Give the entries again exactly, every one of them.

= = = = =

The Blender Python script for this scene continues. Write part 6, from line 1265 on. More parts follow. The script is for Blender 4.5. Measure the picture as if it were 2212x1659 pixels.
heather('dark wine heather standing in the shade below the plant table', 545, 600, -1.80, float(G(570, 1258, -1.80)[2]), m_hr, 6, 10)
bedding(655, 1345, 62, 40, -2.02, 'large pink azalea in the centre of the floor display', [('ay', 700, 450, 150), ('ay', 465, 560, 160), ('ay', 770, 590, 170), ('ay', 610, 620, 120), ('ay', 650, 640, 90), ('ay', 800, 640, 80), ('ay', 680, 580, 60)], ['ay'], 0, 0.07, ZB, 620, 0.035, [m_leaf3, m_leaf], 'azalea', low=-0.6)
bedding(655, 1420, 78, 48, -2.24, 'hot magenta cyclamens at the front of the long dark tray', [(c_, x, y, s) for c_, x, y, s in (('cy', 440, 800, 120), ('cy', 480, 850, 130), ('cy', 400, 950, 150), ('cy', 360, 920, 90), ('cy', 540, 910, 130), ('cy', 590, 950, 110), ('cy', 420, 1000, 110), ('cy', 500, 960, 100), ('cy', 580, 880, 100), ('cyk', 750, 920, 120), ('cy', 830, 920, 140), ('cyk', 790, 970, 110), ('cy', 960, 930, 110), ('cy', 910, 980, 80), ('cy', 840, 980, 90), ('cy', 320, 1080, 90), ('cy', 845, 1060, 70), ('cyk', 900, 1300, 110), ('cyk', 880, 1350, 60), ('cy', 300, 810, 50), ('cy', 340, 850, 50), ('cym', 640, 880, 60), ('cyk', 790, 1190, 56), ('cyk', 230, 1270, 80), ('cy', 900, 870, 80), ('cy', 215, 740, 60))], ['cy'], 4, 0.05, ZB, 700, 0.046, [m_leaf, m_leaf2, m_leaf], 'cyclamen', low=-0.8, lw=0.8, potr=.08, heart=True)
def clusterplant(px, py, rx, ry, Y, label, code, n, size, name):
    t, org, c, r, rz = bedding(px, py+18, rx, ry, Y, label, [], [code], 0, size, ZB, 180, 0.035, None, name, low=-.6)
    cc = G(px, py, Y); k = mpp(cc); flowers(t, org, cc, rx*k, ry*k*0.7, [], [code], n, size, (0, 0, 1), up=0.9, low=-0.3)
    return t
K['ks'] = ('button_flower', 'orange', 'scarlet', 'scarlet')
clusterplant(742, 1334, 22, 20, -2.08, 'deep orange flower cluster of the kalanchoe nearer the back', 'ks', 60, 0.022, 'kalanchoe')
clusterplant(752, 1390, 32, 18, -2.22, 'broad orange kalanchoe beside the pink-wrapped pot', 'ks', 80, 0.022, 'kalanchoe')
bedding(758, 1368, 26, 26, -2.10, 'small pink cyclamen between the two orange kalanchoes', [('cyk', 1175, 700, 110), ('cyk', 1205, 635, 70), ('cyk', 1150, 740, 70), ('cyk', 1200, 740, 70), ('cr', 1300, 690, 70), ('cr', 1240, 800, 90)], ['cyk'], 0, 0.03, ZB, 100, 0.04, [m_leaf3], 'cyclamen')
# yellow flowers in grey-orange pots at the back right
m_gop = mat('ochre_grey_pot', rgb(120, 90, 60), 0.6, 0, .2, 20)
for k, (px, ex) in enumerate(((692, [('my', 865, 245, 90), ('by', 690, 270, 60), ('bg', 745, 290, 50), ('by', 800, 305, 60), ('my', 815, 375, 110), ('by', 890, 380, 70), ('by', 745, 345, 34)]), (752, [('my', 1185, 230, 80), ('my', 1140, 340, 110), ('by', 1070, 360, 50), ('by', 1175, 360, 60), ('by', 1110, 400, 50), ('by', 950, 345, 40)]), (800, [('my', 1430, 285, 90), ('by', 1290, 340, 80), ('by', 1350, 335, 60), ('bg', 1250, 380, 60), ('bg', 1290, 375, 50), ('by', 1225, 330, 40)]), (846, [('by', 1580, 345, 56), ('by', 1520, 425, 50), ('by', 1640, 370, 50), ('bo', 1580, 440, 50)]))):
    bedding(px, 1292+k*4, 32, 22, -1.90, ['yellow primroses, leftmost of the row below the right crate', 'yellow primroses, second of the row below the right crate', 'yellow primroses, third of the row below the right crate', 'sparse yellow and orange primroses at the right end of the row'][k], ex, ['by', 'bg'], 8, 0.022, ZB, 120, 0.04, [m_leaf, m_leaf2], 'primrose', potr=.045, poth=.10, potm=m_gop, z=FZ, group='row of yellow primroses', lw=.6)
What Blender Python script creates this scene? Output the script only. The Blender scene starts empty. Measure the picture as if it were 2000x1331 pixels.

= = = = =

:: OUTPUT BELOW ::
The Blender Python script for this scene continues. Write part 6, from line 1265 on. More parts follow. The script is for Blender 4.5. Measure the picture as if it were 2212x1659 pixels.
heather('dark wine heather standing in the shade below the plant table', 545, 600, -1.80, float(G(570, 1258, -1.80)[2]), m_hr, 6, 10)
bedding(655, 1345, 62, 40, -2.02, 'large pink azalea in the centre of the floor display', [('ay', 700, 450, 150), ('ay', 465, 560, 160), ('ay', 770, 590, 170), ('ay', 610, 620, 120), ('ay', 650, 640, 90), ('ay', 800, 640, 80), ('ay', 680, 580, 60)], ['ay'], 0, 0.07, ZB, 620, 0.035, [m_leaf3, m_leaf], 'azalea', low=-0.6)
bedding(655, 1420, 78, 48, -2.24, 'hot magenta cyclamens at the front of the long dark tray', [(c_, x, y, s) for c_, x, y, s in (('cy', 440, 800, 120), ('cy', 480, 850, 130), ('cy', 400, 950, 150), ('cy', 360, 920, 90), ('cy', 540, 910, 130), ('cy', 590, 950, 110), ('cy', 420, 1000, 110), ('cy', 500, 960, 100), ('cy', 580, 880, 100), ('cyk', 750, 920, 120), ('cy', 830, 920, 140), ('cyk', 790, 970, 110), ('cy', 960, 930, 110), ('cy', 910, 980, 80), ('cy', 840, 980, 90), ('cy', 320, 1080, 90), ('cy', 845, 1060, 70), ('cyk', 900, 1300, 110), ('cyk', 880, 1350, 60), ('cy', 300, 810, 50), ('cy', 340, 850, 50), ('cym', 640, 880, 60), ('cyk', 790, 1190, 56), ('cyk', 230, 1270, 80), ('cy', 900, 870, 80), ('cy', 215, 740, 60))], ['cy'], 4, 0.05, ZB, 700, 0.046, [m_leaf, m_leaf2, m_leaf], 'cyclamen', low=-0.8, lw=0.8, potr=.08, heart=True)
def clusterplant(px, py, rx, ry, Y, label, code, n, size, name):
    t, org, c, r, rz = bedding(px, py+18, rx, ry, Y, label, [], [code], 0, size, ZB, 180, 0.035, None, name, low=-.6)
    cc = G(px, py, Y); k = mpp(cc); flowers(t, org, cc, rx*k, ry*k*0.7, [], [code], n, size, (0, 0, 1), up=0.9, low=-0.3)
    return t
K['ks'] = ('button_flower', 'orange', 'scarlet', 'scarlet')
clusterplant(742, 1334, 22, 20, -2.08, 'deep orange flower cluster of the kalanchoe nearer the back', 'ks', 60, 0.022, 'kalanchoe')
clusterplant(752, 1390, 32, 18, -2.22, 'broad orange kalanchoe beside the pink-wrapped pot', 'ks', 80, 0.022, 'kalanchoe')
bedding(758, 1368, 26, 26, -2.10, 'small pink cyclamen between the two orange kalanchoes', [('cyk', 1175, 700, 110), ('cyk', 1205, 635, 70), ('cyk', 1150, 740, 70), ('cyk', 1200, 740, 70), ('cr', 1300, 690, 70), ('cr', 1240, 800, 90)], ['cyk'], 0, 0.03, ZB, 100, 0.04, [m_leaf3], 'cyclamen')
# yellow flowers in grey-orange pots at the back right
m_gop = mat('ochre_grey_pot', rgb(120, 90, 60), 0.6, 0, .2, 20)
for k, (px, ex) in enumerate(((692, [('my', 865, 245, 90), ('by', 690, 270, 60), ('bg', 745, 290, 50), ('by', 800, 305, 60), ('my', 815, 375, 110), ('by', 890, 380, 70), ('by', 745, 345, 34)]), (752, [('my', 1185, 230, 80), ('my', 1140, 340, 110), ('by', 1070, 360, 50), ('by', 1175, 360, 60), ('by', 1110, 400, 50), ('by', 950, 345, 40)]), (800, [('my', 1430, 285, 90), ('by', 1290, 340, 80), ('by', 1350, 335, 60), ('bg', 1250, 380, 60), ('bg', 1290, 375, 50), ('by', 1225, 330, 40)]), (846, [('by', 1580, 345, 56), ('by', 1520, 425, 50), ('by', 1640, 370, 50), ('bo', 1580, 440, 50)]))):
    bedding(px, 1292+k*4, 32, 22, -1.90, ['yellow primroses, leftmost of the row below the right crate', 'yellow primroses, second of the row below the right crate', 'yellow primroses, third of the row below the right crate', 'sparse yellow and orange primroses at the right end of the row'][k], ex, ['by', 'bg'], 8, 0.022, ZB, 120, 0.04, [m_leaf, m_leaf2], 'primrose', potr=.045, poth=.10, potm=m_gop, z=FZ, group='row of yellow primroses', lw=.6)
What Blender Python script creates this scene? Output the script only. The Blender scene starts empty. Measure the picture as if it were 2000x1331 pixels.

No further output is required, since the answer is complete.